"We do not see any significant new risk factors, but the markets may remain volatile until more clarity emerges on Trump’s on-again, off-again tariff threats," Ashwini Shami, the Executive Vice President & Portfolio Manager and co-founder of OmniScience Capital said in an interview to Moneycontrol.
For long-term investors, he believes this could be a great time to allocate fresh capital or rotate their investments into more favourable and mispriced pockets.
According to him, fourth-quarter earnings (Q4FY25) are expected to broadly remain muted, except for some sectors such as banking, housing finance, and infrastructure-related sectors.
"The revival of government capex in the second half of the year, coupled with demand from the private sector, may continue to support double-digit credit growth for banks," said Ashwini Shami who has more than 2 decades of experience in the financial services industry.
Do you think the market may stabilize from April onward, given the expected clarity over the tariff on April 2 and the beginning of the quarterly earnings season?

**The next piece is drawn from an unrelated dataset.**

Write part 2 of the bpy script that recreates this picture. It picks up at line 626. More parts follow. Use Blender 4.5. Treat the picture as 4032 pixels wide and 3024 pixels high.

The markets may remain volatile until more clarity emerges on Trump’s on-again, off-again tariff threats. Though we do not see any significant new risk factors, investors may continue to experience market volatility. For long-term investors, this could be a great time to allocate fresh capital or rotate their investments into more favourable and mispriced pockets.
Do you expect the second rate cut of this cycle by the RBI in the April policy meeting?
Retail inflation, as indicated by the Consumer Price Index, fell to a 7-month low of 3.6%, below the mid-point of the RBI’s target inflation range of 2-6%. With inflation fears receding significantly, the RBI may announce another rate cut to strengthen the growth outlook by creating favourable conditions for capital expenditure (capex) growth and consumer spending.
Do you believe digital platform companies will see significant growth going forward?
Digital platform companies have long-term high growth potential, as they are disrupting traditional landscapes and creating new areas of growth for themselves—fintech and quick commerce are a few examples. We believe that long-term investors should focus more on valuations and not get carried away by high growth expectations. Since some of these large digital platforms are still discovering their unit economics, normalized margin profiles, and long-term sustainable growth, it becomes even more challenging to value them. This is where a conservative approach can help investors build a sufficient margin of safety.
Do you see opportunities in midcap IT stocks, with a correction in large-cap IT stocks?
The growth outlook for IT stocks, both mid-cap and large-cap, remains uncertain due to the trade war tensions in the US. There is also renewed chatter about a potential US recession triggered by high inflation, high interest rates, and falling consumer confidence. This could force companies to hold back projects and slow down IT spending. While the sector has corrected significantly from its peak, most of the stocks still remain just about fairly priced.
Do you expect the US Federal Reserve to hold the Fed funds rate steady at 4.25-4.5 percent this week?
The Trump administration’s tariff wars with key trade partners and broader uncertainties regarding trade policies have fueled expectations of rising inflation. This has left limited room for the Fed to cut rates in this week’s FOMC meeting. While the job market held steady last month, the inflation rate (CPI), which declined to 2.8% in February from 3% in January, still remains well above the Fed’s target of a 2% annual inflation rate.
What are your broad expectations for the March quarter earnings?
Fourth-quarter earnings are expected to broadly remain muted, except for some sectors such as banking, housing finance, and infrastructure-related sectors. The revival of government capex in the second half of the year, coupled with demand from the private sector, may continue to support double-digit credit growth for banks, while asset quality has improved steadily.
Are you fully invested in the current market sentiment?
We are finding significantly large pockets of mispriced opportunities in the current market. At the index level, large caps are attractively priced, but we can also identify a large pool of companies in mid- and small caps at attractive valuations. Our flagship flexicap strategy, which includes nearly 30 stocks with allocations ranging from 40% to 25% across large, mid, and small-cap segments, currently has a P/E ratio of 10.85, with a potentially double-digit growth outlook for the portfolio companies. With such attractive valuations, portfolio quality, and growth outlook, we are fully invested at this point.
Disclaimer: The views and investment tips expressed by investment experts on Moneycontrol.com are their own and not those of the website or its management. Moneycontrol.com advises users to check with certified experts before taking any investment decisions.